Collected material:
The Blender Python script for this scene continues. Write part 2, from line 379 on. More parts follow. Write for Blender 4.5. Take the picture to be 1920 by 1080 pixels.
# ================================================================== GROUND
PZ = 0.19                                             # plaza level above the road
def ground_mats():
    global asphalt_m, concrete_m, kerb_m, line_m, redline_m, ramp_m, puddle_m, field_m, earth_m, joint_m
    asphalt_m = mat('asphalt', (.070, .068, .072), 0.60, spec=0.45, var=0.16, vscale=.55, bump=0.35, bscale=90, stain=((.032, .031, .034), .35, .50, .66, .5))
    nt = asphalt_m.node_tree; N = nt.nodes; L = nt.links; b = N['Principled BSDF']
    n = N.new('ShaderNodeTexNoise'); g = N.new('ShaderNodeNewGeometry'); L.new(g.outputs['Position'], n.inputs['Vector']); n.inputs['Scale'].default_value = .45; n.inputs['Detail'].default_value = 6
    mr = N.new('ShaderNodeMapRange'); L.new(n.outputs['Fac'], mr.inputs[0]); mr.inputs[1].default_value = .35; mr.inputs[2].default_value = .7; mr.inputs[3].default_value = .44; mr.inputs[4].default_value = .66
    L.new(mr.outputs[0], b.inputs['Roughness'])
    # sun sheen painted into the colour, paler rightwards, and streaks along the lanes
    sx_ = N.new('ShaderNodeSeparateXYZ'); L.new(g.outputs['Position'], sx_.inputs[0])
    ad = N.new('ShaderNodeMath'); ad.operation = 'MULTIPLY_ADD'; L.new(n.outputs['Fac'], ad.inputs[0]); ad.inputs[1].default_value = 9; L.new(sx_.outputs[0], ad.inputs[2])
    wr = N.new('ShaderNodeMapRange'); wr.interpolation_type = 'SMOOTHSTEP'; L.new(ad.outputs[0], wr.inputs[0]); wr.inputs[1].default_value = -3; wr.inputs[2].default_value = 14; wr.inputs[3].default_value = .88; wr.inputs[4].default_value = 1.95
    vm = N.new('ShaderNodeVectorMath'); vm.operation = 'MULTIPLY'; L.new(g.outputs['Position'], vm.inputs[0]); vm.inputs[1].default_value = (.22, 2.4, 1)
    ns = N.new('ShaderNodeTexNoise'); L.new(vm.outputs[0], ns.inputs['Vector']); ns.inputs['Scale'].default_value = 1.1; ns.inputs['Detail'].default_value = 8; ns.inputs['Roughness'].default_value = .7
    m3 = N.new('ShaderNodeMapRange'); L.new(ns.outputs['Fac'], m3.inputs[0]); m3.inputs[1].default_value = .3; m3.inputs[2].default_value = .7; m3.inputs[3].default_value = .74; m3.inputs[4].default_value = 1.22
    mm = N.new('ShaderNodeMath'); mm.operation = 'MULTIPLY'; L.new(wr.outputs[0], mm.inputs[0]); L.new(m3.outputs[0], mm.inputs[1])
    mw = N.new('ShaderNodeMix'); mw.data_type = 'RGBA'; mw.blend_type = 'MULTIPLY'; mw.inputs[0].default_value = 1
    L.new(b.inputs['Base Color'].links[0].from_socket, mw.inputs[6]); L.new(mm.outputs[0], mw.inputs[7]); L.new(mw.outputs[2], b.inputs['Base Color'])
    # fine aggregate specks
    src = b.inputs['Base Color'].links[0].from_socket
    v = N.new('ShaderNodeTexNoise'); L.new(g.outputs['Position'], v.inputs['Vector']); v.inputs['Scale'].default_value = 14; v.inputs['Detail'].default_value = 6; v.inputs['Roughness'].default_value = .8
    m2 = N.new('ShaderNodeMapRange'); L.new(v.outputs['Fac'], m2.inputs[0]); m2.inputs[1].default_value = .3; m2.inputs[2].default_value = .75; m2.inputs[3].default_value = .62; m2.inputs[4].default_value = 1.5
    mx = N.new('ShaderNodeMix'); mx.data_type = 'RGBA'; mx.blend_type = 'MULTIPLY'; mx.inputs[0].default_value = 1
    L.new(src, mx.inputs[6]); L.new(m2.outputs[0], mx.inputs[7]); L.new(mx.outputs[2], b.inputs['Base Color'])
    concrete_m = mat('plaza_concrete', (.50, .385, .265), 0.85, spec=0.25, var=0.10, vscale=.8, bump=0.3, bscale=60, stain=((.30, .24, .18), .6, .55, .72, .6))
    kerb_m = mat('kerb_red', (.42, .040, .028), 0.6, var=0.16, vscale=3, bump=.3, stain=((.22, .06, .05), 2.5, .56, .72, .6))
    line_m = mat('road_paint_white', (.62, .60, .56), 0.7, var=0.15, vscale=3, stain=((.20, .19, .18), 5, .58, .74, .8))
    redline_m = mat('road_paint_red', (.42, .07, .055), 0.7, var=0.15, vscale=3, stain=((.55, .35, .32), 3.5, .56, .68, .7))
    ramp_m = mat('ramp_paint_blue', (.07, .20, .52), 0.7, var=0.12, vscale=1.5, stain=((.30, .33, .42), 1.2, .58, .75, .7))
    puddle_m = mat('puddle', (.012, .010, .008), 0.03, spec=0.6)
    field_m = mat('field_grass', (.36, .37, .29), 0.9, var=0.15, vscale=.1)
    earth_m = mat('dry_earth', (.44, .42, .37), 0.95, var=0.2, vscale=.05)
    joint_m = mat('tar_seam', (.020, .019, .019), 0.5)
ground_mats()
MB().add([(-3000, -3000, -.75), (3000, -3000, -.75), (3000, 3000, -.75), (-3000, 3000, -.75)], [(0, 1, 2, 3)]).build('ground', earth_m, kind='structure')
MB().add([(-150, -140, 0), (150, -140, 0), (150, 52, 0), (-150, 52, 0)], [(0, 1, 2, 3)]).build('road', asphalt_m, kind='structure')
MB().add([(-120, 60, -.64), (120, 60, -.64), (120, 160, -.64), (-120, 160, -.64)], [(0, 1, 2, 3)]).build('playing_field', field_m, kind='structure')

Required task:
Take the listing above and set it down exactly.

Complete response:
The Blender Python script for this scene continues. Write part 2, from line 379 on. More parts follow. Write for Blender 4.5. Take the picture to be 1920 by 1080 pixels.
# ================================================================== GROUND
PZ = 0.19                                             # plaza level above the road
def ground_mats():
    global asphalt_m, concrete_m, kerb_m, line_m, redline_m, ramp_m, puddle_m, field_m, earth_m, joint_m
    asphalt_m = mat('asphalt', (.070, .068, .072), 0.60, spec=0.45, var=0.16, vscale=.55, bump=0.35, bscale=90, stain=((.032, .031, .034), .35, .50, .66, .5))
    nt = asphalt_m.node_tree; N = nt.nodes; L = nt.links; b = N['Principled BSDF']
    n = N.new('ShaderNodeTexNoise'); g = N.new('ShaderNodeNewGeometry'); L.new(g.outputs['Position'], n.inputs['Vector']); n.inputs['Scale'].default_value = .45; n.inputs['Detail'].default_value = 6
    mr = N.new('ShaderNodeMapRange'); L.new(n.outputs['Fac'], mr.inputs[0]); mr.inputs[1].default_value = .35; mr.inputs[2].default_value = .7; mr.inputs[3].default_value = .44; mr.inputs[4].default_value = .66
    L.new(mr.outputs[0], b.inputs['Roughness'])
    # sun sheen painted into the colour, paler rightwards, and streaks along the lanes
    sx_ = N.new('ShaderNodeSeparateXYZ'); L.new(g.outputs['Position'], sx_.inputs[0])
    ad = N.new('ShaderNodeMath'); ad.operation = 'MULTIPLY_ADD'; L.new(n.outputs['Fac'], ad.inputs[0]); ad.inputs[1].default_value = 9; L.new(sx_.outputs[0], ad.inputs[2])
    wr = N.new('ShaderNodeMapRange'); wr.interpolation_type = 'SMOOTHSTEP'; L.new(ad.outputs[0], wr.inputs[0]); wr.inputs[1].default_value = -3; wr.inputs[2].default_value = 14; wr.inputs[3].default_value = .88; wr.inputs[4].default_value = 1.95
    vm = N.new('ShaderNodeVectorMath'); vm.operation = 'MULTIPLY'; L.new(g.outputs['Position'], vm.inputs[0]); vm.inputs[1].default_value = (.22, 2.4, 1)
    ns = N.new('ShaderNodeTexNoise'); L.new(vm.outputs[0], ns.inputs['Vector']); ns.inputs['Scale'].default_value = 1.1; ns.inputs['Detail'].default_value = 8; ns.inputs['Roughness'].default_value = .7
    m3 = N.new('ShaderNodeMapRange'); L.new(ns.outputs['Fac'], m3.inputs[0]); m3.inputs[1].default_value = .3; m3.inputs[2].default_value = .7; m3.inputs[3].default_value = .74; m3.inputs[4].default_value = 1.22
    mm = N.new('ShaderNodeMath'); mm.operation = 'MULTIPLY'; L.new(wr.outputs[0], mm.inputs[0]); L.new(m3.outputs[0], mm.inputs[1])
    mw = N.new('ShaderNodeMix'); mw.data_type = 'RGBA'; mw.blend_type = 'MULTIPLY'; mw.inputs[0].default_value = 1
    L.new(b.inputs['Base Color'].links[0].from_socket, mw.inputs[6]); L.new(mm.outputs[0], mw.inputs[7]); L.new(mw.outputs[2], b.inputs['Base Color'])
    # fine aggregate specks
    src = b.inputs['Base Color'].links[0].from_socket
    v = N.new('ShaderNodeTexNoise'); L.new(g.outputs['Position'], v.inputs['Vector']); v.inputs['Scale'].default_value = 14; v.inputs['Detail'].default_value = 6; v.inputs['Roughness'].default_value = .8
    m2 = N.new('ShaderNodeMapRange'); L.new(v.outputs['Fac'], m2.inputs[0]); m2.inputs[1].default_value = .3; m2.inputs[2].default_value = .75; m2.inputs[3].default_value = .62; m2.inputs[4].default_value = 1.5
    mx = N.new('ShaderNodeMix'); mx.data_type = 'RGBA'; mx.blend_type = 'MULTIPLY'; mx.inputs[0].default_value = 1
    L.new(src, mx.inputs[6]); L.new(m2.outputs[0], mx.inputs[7]); L.new(mx.outputs[2], b.inputs['Base Color'])
    concrete_m = mat('plaza_concrete', (.50, .385, .265), 0.85, spec=0.25, var=0.10, vscale=.8, bump=0.3, bscale=60, stain=((.30, .24, .18), .6, .55, .72, .6))
    kerb_m = mat('kerb_red', (.42, .040, .028), 0.6, var=0.16, vscale=3, bump=.3, stain=((.22, .06, .05), 2.5, .56, .72, .6))
    line_m = mat('road_paint_white', (.62, .60, .56), 0.7, var=0.15, vscale=3, stain=((.20, .19, .18), 5, .58, .74, .8))
    redline_m = mat('road_paint_red', (.42, .07, .055), 0.7, var=0.15, vscale=3, stain=((.55, .35, .32), 3.5, .56, .68, .7))
    ramp_m = mat('ramp_paint_blue', (.07, .20, .52), 0.7, var=0.12, vscale=1.5, stain=((.30, .33, .42), 1.2, .58, .75, .7))
    puddle_m = mat('puddle', (.012, .010, .008), 0.03, spec=0.6)
    field_m = mat('field_grass', (.36, .37, .29), 0.9, var=0.15, vscale=.1)
    earth_m = mat('dry_earth', (.44, .42, .37), 0.95, var=0.2, vscale=.05)
    joint_m = mat('tar_seam', (.020, .019, .019), 0.5)
ground_mats()
MB().add([(-3000, -3000, -.75), (3000, -3000, -.75), (3000, 3000, -.75), (-3000, 3000, -.75)], [(0, 1, 2, 3)]).build('ground', earth_m, kind='structure')
MB().add([(-150, -140, 0), (150, -140, 0), (150, 52, 0), (-150, 52, 0)], [(0, 1, 2, 3)]).build('road', asphalt_m, kind='structure')
MB().add([(-120, 60, -.64), (120, 60, -.64), (120, 160, -.64), (-120, 160, -.64)], [(0, 1, 2, 3)]).build('playing_field', field_m, kind='structure')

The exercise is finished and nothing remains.